:: Stated goal ::
Go through the entries below and collect each line with the string "from" in it.

:: Dataset extract ::
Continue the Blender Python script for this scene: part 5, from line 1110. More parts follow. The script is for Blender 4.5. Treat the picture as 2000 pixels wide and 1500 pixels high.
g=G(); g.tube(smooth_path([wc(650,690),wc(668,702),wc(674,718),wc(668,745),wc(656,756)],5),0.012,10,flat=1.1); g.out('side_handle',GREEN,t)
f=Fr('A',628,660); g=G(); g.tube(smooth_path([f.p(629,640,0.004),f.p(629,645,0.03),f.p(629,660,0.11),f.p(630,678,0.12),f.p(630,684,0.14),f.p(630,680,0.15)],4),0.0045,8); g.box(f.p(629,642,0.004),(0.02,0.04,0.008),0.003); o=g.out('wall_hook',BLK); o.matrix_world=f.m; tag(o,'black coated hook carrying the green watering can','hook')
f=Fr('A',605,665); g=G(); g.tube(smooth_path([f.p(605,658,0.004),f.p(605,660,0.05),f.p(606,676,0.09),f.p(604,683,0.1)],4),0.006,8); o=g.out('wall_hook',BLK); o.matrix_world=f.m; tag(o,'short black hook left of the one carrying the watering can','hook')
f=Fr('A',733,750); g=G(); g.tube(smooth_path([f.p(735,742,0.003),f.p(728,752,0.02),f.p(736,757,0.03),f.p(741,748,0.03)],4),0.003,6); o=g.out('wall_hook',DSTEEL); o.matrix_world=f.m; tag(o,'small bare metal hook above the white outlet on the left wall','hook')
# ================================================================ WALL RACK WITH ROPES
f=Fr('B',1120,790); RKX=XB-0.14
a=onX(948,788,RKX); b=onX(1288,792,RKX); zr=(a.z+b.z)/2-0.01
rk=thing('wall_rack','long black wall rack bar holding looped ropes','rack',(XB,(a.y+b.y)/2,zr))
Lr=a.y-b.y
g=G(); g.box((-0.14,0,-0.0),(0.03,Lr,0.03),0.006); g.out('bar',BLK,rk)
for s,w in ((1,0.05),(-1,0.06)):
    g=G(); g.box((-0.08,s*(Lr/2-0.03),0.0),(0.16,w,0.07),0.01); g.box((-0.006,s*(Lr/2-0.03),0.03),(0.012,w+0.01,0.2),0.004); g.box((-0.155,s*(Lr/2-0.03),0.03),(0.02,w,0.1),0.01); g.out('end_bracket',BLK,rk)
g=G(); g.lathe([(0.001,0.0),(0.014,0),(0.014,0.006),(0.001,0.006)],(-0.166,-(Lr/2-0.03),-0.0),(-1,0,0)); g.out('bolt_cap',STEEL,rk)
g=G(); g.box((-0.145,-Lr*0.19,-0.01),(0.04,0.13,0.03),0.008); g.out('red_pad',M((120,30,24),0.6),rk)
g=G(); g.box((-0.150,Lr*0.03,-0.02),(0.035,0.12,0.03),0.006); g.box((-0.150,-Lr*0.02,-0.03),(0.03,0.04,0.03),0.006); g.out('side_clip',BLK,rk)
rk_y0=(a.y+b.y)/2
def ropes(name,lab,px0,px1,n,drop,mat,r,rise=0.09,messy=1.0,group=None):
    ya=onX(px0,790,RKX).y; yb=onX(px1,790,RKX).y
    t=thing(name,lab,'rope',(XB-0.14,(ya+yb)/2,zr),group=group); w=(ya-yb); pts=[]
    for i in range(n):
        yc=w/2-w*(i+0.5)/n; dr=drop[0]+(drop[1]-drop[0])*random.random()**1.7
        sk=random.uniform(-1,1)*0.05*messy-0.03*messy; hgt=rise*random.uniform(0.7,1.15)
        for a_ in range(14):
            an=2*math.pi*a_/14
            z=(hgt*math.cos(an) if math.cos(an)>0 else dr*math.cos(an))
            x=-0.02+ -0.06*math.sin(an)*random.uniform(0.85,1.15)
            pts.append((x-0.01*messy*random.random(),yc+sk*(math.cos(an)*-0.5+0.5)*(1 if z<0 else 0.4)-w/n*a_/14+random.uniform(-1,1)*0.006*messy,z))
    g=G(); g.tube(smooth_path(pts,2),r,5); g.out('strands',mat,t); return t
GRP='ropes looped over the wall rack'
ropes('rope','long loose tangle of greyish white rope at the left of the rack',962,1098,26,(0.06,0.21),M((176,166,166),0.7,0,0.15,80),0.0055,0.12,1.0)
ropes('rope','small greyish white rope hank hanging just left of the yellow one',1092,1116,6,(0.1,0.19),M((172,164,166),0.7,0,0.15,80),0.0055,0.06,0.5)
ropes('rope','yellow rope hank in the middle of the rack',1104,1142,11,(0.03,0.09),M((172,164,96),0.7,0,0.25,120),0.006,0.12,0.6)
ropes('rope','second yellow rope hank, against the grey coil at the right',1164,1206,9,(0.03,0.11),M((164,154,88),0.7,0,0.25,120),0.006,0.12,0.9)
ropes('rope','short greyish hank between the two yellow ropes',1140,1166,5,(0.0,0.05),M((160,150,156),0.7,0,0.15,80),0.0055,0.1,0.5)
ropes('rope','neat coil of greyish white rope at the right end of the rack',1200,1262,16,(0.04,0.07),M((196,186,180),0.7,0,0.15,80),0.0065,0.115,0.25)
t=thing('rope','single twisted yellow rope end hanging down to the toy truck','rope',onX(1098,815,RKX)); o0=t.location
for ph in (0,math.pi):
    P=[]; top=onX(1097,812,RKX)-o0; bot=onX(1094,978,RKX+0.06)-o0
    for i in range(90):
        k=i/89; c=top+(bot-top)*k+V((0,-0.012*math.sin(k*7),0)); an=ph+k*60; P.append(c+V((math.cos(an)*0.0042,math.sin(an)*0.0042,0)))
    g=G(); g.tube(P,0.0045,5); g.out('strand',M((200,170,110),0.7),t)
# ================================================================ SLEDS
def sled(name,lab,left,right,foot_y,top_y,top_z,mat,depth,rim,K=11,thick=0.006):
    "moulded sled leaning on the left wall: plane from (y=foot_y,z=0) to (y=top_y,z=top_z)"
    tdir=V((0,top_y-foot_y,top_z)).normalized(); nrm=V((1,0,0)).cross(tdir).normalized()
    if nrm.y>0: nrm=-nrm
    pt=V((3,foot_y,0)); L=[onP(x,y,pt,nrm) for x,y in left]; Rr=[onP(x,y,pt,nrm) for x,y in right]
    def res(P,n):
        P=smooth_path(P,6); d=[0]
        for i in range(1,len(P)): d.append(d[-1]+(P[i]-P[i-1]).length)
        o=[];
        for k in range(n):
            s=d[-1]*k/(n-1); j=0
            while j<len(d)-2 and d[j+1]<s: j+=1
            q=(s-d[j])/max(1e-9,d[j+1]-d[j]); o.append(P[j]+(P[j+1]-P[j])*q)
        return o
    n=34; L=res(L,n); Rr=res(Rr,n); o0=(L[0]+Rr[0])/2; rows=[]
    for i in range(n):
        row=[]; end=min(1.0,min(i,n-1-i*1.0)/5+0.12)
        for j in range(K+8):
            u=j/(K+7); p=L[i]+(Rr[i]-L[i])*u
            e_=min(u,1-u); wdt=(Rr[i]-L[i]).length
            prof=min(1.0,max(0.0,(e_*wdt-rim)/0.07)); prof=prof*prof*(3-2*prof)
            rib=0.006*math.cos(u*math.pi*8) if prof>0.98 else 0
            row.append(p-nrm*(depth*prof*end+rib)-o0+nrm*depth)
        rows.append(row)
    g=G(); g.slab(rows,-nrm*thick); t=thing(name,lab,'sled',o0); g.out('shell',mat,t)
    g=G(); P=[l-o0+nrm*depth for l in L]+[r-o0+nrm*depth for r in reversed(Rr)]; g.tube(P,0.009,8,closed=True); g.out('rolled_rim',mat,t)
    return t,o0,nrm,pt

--

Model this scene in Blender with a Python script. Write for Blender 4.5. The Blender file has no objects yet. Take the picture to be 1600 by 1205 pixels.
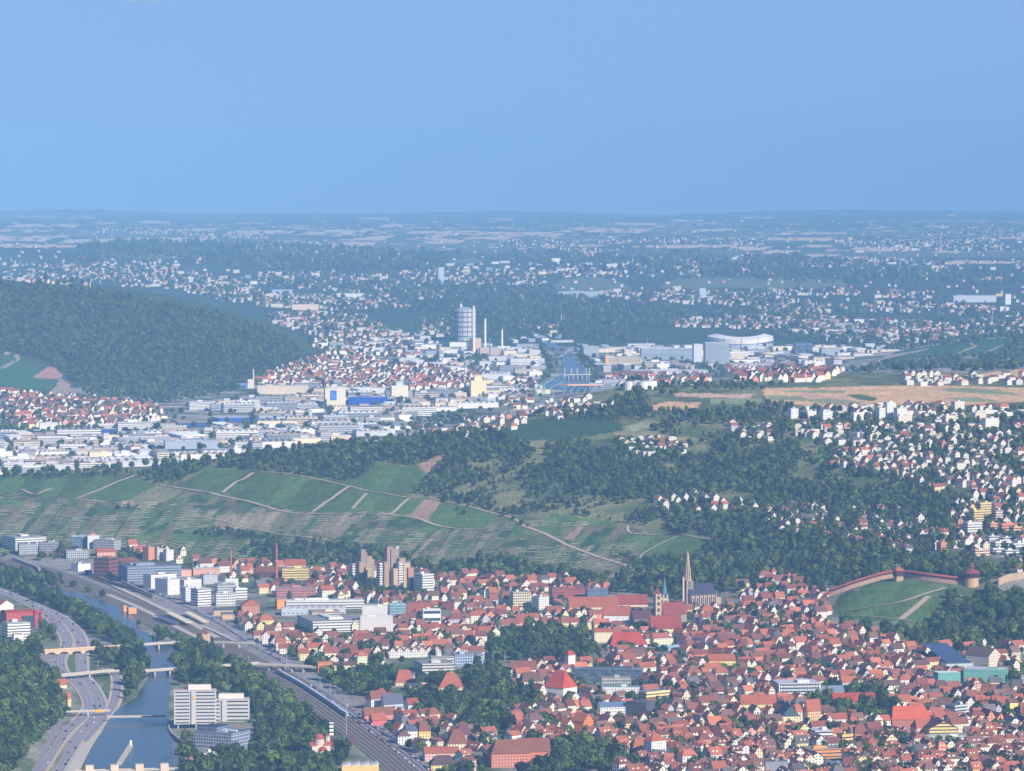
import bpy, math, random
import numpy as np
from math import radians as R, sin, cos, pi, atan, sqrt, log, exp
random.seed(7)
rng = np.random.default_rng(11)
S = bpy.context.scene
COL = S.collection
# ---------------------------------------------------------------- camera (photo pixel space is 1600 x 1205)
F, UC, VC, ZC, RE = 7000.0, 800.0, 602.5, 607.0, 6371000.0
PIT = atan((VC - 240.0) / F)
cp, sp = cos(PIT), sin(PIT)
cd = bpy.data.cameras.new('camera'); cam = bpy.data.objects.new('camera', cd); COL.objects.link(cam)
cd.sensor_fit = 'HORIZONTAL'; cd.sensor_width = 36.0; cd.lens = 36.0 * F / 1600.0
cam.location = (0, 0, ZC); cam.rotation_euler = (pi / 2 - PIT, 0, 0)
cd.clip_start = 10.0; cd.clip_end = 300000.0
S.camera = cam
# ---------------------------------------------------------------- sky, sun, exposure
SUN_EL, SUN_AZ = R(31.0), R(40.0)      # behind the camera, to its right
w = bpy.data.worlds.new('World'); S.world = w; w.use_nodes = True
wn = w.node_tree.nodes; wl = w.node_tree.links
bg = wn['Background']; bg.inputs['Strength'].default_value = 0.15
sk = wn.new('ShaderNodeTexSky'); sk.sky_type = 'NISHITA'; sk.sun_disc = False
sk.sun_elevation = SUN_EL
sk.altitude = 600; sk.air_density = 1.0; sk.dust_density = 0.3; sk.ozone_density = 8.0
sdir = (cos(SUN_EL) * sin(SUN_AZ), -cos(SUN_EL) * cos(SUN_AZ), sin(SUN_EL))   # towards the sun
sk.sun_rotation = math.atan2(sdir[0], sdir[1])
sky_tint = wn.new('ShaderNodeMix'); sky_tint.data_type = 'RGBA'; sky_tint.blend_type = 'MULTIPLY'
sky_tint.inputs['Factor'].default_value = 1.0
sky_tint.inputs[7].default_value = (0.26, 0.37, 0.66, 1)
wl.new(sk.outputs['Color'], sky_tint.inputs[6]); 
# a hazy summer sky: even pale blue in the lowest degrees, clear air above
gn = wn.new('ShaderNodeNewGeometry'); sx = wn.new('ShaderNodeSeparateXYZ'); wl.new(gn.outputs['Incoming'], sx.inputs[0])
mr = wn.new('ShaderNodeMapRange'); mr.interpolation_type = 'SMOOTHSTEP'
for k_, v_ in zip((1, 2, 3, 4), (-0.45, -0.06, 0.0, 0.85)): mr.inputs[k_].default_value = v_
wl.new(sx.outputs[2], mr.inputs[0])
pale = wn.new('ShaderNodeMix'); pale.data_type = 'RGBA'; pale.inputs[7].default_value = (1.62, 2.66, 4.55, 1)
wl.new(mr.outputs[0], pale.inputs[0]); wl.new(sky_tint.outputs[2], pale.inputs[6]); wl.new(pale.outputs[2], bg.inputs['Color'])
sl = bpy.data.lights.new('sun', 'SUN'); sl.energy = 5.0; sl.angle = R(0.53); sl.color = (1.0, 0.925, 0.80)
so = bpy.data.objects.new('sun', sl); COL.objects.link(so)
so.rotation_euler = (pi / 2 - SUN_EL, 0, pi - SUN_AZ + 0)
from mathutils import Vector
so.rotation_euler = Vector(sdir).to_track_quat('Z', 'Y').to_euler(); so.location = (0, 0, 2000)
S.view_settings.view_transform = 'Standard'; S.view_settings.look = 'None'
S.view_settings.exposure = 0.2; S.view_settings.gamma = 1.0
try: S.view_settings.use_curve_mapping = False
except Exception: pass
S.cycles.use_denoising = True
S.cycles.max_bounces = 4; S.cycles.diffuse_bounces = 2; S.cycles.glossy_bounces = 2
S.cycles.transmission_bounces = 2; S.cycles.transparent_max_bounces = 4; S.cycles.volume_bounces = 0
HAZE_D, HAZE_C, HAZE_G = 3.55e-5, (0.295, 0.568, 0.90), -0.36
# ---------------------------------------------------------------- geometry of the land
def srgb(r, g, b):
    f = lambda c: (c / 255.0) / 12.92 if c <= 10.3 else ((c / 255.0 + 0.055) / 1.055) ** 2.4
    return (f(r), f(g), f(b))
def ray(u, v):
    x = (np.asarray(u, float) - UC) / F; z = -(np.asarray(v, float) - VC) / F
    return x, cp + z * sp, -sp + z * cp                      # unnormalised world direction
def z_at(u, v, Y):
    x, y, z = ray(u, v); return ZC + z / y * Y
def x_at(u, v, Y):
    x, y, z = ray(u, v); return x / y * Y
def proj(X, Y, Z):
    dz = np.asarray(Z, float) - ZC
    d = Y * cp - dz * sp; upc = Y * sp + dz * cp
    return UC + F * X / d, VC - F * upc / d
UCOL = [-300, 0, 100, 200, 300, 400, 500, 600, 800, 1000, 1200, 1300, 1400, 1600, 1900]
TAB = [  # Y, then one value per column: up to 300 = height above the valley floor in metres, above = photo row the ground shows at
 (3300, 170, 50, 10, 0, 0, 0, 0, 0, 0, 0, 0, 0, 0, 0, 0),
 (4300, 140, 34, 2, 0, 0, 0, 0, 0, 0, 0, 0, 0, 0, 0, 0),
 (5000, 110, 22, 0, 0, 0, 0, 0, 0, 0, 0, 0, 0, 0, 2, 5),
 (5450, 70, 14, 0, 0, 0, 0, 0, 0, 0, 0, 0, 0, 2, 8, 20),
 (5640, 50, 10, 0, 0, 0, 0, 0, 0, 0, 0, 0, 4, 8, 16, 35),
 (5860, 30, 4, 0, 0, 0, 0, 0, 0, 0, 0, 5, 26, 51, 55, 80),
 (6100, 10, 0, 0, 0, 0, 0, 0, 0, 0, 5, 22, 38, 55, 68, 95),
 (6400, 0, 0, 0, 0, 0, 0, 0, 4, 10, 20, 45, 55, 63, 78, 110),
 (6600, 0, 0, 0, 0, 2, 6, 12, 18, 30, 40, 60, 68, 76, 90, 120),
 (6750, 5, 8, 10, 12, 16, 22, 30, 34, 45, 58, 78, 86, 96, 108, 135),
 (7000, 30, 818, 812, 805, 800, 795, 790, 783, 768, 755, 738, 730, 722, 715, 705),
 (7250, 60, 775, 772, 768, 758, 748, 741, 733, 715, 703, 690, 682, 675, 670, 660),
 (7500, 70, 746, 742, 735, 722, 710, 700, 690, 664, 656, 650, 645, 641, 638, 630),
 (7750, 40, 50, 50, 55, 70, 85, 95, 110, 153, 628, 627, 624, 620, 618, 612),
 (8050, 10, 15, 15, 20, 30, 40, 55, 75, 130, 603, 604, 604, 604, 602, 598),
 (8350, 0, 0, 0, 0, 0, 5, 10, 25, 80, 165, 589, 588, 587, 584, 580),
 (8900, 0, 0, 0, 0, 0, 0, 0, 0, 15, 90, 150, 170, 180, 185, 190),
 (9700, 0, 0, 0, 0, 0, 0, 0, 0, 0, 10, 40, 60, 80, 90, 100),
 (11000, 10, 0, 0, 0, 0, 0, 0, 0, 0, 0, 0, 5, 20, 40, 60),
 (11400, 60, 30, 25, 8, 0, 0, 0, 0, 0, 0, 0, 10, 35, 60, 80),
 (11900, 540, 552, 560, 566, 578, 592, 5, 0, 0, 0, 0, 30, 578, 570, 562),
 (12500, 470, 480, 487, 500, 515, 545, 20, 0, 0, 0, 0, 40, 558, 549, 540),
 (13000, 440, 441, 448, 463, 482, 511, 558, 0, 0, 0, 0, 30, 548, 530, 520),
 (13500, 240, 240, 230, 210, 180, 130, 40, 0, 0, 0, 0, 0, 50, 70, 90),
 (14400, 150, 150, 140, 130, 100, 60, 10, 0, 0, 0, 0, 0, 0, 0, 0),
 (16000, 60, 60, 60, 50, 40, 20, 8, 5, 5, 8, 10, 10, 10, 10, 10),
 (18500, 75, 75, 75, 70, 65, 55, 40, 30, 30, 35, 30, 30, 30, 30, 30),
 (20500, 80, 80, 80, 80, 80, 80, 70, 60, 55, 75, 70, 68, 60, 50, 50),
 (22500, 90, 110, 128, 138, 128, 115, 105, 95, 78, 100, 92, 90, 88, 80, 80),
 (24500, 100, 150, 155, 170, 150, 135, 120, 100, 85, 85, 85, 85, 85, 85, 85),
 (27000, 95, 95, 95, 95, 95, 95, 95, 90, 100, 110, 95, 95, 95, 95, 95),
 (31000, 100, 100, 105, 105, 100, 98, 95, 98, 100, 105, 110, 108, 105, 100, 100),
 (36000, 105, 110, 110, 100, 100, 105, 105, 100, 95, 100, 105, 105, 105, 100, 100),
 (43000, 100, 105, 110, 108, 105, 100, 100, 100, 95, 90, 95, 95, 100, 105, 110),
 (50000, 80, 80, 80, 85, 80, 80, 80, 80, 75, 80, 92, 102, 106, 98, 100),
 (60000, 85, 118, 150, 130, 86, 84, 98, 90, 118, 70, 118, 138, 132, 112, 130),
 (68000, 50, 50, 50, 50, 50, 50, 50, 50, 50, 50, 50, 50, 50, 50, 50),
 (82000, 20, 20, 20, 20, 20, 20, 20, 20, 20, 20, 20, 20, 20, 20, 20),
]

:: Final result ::
Continue the Blender Python script for this scene: part 5, from line 1110. More parts follow. The script is for Blender 4.5. Treat the picture as 2000 pixels wide and 1500 pixels high.
    "moulded sled leaning on the left wall: plane from (y=foot_y,z=0) to (y=top_y,z=top_z)"
from math import radians as R, sin, cos, pi, atan, sqrt, log, exp
from mathutils import Vector